### PROBLEM DETAILS
Only the lines from the line that has "The Blender Python" through the line that has "mesh('ceiling_gap', *rw_box(0.0, 7.0, ZW" should be reproduced, exactly and with both ends kept.

Data extracted from a collection:

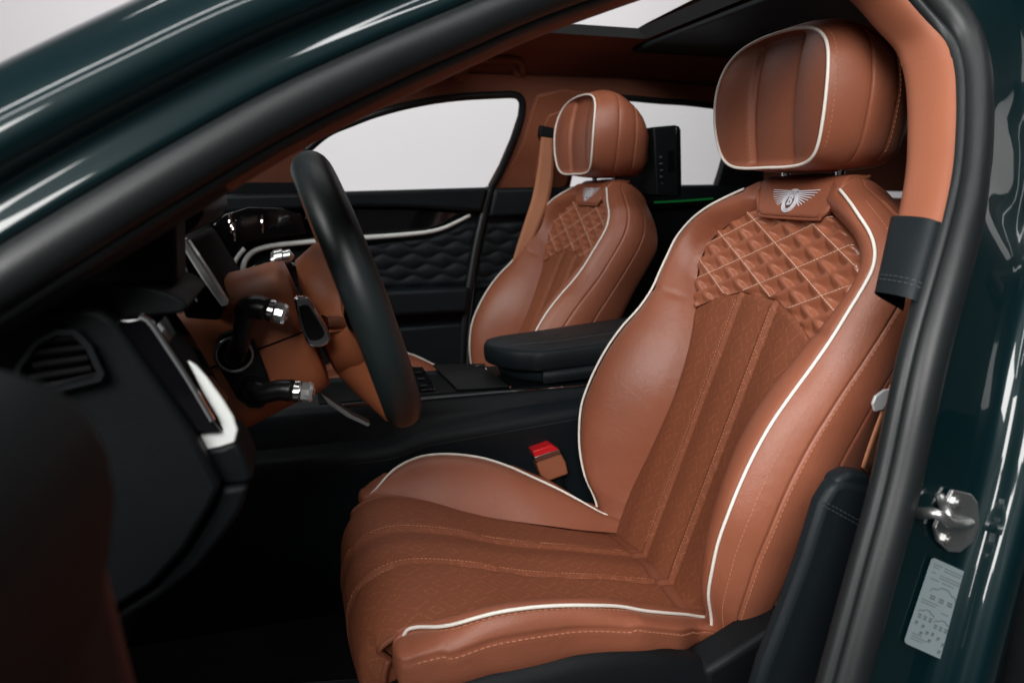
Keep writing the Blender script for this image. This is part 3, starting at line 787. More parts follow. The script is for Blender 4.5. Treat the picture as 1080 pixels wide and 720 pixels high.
for cs, ct in ((.12, .73), (.30, .74), (.44, .79), (.58, .78), (.74, .80), (.90, .84), (.3, .82), (.55, .86), (.86, .93)):
    bar(cs-.035, cs+.035, ct, .012); bar(cs-.05, cs+.02, ct+.022, .004)
mb.build('label_print', 'ink', lab, smooth=False)

# far side of the cabin: window band, pillars, rail
LN = np.array((0, 1, .45)); LN /= np.linalg.norm(LN); LP0 = np.array((0, 1.10, 1.05))
def LEAN(x, y, off=0.0): return PN(x, y, LP0+LN*off, LN)
w1 = [(335, 203), (322, 160), (345, 141), (370, 130), (400, 119), (440, 109), (480, 103), (520, 100.5), (541, 100), (548, 103), (551, 110), (549, 126), (541, 150), (529, 178), (517, 200)]
w2 = [(600, 200), (612, 150), (625, 106), (700, 107), (745, 111), (768, 116), (776, 130), (770, 160), (757, 196)]
topl = [(860, 112), (760, 92), (670, 84), (560, 80), (480, 78), (400, 84), (340, 112), (240, 150)]
# tan sheet round the window openings
P2 = [LEAN(x, y) for x, y in ([(318, 203)]+w1[1:]+[(600, 202)]+w2[1:-1]+[(757, 198), (830, 198)]+topl+[(240, 203)])]
mb = MB(); prism(mb, P2, LN*.03); mb.build('far_side_trim', 'suede', car, smooth=False, recalc=True)
mb = MB(); P = [LEAN(x, y, -.004) for x, y in [(527, 200), (540, 172), (551, 150), (560, 118), (566, 100), (596, 94), (624, 98), (612, 145), (598, 200)]]
prism(mb, P, LN*.02); mb.build('far_pillar_trim', 'trim_tan', car, bevel=.008, recalc=True)
mb = MB(); P = [LEAN(x, y, -.007) for x, y in [(566, 195), (570, 150), (576, 128), (584, 120), (606, 122), (598, 195)]]
prism(mb, spline(P, 4, True), LN*.02); mb.build('far_belt_plate', 'trim_tan', car, bevel=.004, recalc=True)
mb = MB(); P = [LEAN(x, y, -.003) for x, y in w1[1:]]; tube(mb, resample(spline(P, 5), .01), .010, 8)
P = [PY(517, 198, 1.05), PY(508, 235, 1.045), PY(500, 275, 1.045), (PY(490, 340, 1.045)), PY(487, 390, 1.045)]; tube(mb, resample(spline(P, 5), .01), .013, 8); mb.build('far_door_seal', 'rubber', car, sharp=180)
mb = MB(); P = [LEAN(x, y, -.003) for x, y in w2[1:]]; tube(mb, resample(spline(P, 5), .01), .009, 8); mb.build('rear_window_seal', 'rubber', car, sharp=180)
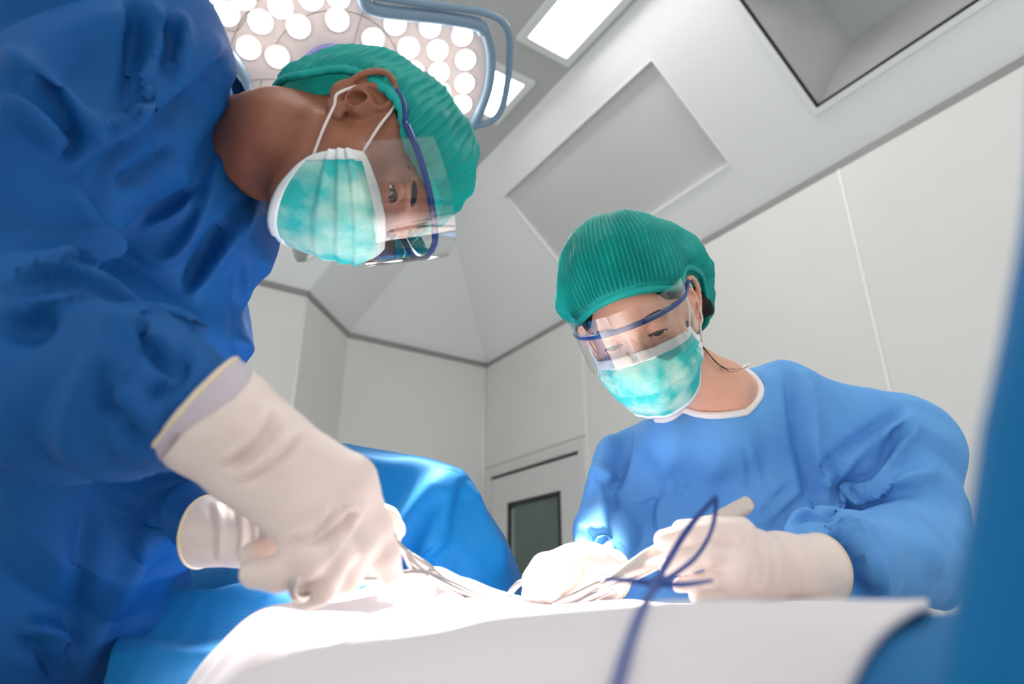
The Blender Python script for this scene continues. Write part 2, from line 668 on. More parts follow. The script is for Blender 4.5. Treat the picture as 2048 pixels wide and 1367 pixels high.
def rw_box(a0, a1, z0, z1, o0, o1):
    return box(rw((a0 + a1) / 2, (z0 + z1) / 2, (o0 + o1) / 2), DR, NR, UPZ, (a1 - a0) / 2, (o1 - o0) / 2, (z1 - z0) / 2)


for a0, a1, z0 in ((0.02, 1.452, 2.24), (1.468, 3.612, 0.0), (3.628, 5.805, 0.0), (5.821, 6.98, 0.0)):
    bevel(mesh('wall_panel', *rw_box(a0, a1, z0, ZW - 0.05, 0.0, 0.012), 'wall', wr, smooth=False), 0.003, 1)
for a in (1.46, 3.62, 5.813):
    mesh('joint_strip', *rw_box(a - 0.008, a + 0.008, 0.0, ZW - 0.05, 0.0, 0.0135), 'white_trim', wr, smooth=False)
mesh('ceiling_gap', *rw_box(0.0, 7.0, ZW - 0.05, ZW, 0.0, 0.006), 'shadow_gap', wr, smooth=False)

wb = mesh('wall_back', *wall_prism(c0, b1, inward(c0, b1)), 'wall', smooth=False)
tag(wb, 'pale far wall between the corner and the splayed wall', 'wall', kind='structure')
wc = mesh('wall_splay', *wall_prism(b1, cc, inward(b1, cc)), 'wall', smooth=False)
tag(wc, 'narrow splayed wall in shade left of the far wall', 'wall', kind='structure')
wl = mesh('wall_left', *wall_prism(cc, l1, inward(cc, l1)), 'wall', smooth=False)
tag(wl, 'bright wall behind the standing surgeon, left of the splay', 'wall', kind='structure')
for o, a, b in ((wb, c0, b1), (wc, b1, cc), (wl, cc, l1)):
    i = inward(a, b)
    d = unit(b - a)
    m_ = (a + b) / 2
    mesh('ceiling_gap', *box(m_ + i * 0.006 - UPZ * 0.02, d, i, UPZ, np.linalg.norm(b - a) / 2, 0.008, 0.02), 'shadow_gap', o, smooth=False)
mesh('corner_bead', *tube([c0 + NR * 0.012 - DR * 0.0 - UPZ * 0.05, c0 + NR * 0.012 - UPZ * 3.2], 0.012, 8, 2), 'white_trim', wb)
mesh('corner_bead', *tube([cc - UPZ * 0.05, cc - UPZ * 3.2], 0.010, 8, 2), 'white_trim', wl)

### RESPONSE
The Blender Python script for this scene continues. Write part 2, from line 668 on. More parts follow. The script is for Blender 4.5. Treat the picture as 2048 pixels wide and 1367 pixels high.
def rw_box(a0, a1, z0, z1, o0, o1):
    return box(rw((a0 + a1) / 2, (z0 + z1) / 2, (o0 + o1) / 2), DR, NR, UPZ, (a1 - a0) / 2, (o1 - o0) / 2, (z1 - z0) / 2)


for a0, a1, z0 in ((0.02, 1.452, 2.24), (1.468, 3.612, 0.0), (3.628, 5.805, 0.0), (5.821, 6.98, 0.0)):
    bevel(mesh('wall_panel', *rw_box(a0, a1, z0, ZW - 0.05, 0.0, 0.012), 'wall', wr, smooth=False), 0.003, 1)
for a in (1.46, 3.62, 5.813):
    mesh('joint_strip', *rw_box(a - 0.008, a + 0.008, 0.0, ZW - 0.05, 0.0, 0.0135), 'white_trim', wr, smooth=False)
mesh('ceiling_gap', *rw_box(0.0, 7.0, ZW - 0.05, ZW, 0.0, 0.006), 'shadow_gap', wr, smooth=False)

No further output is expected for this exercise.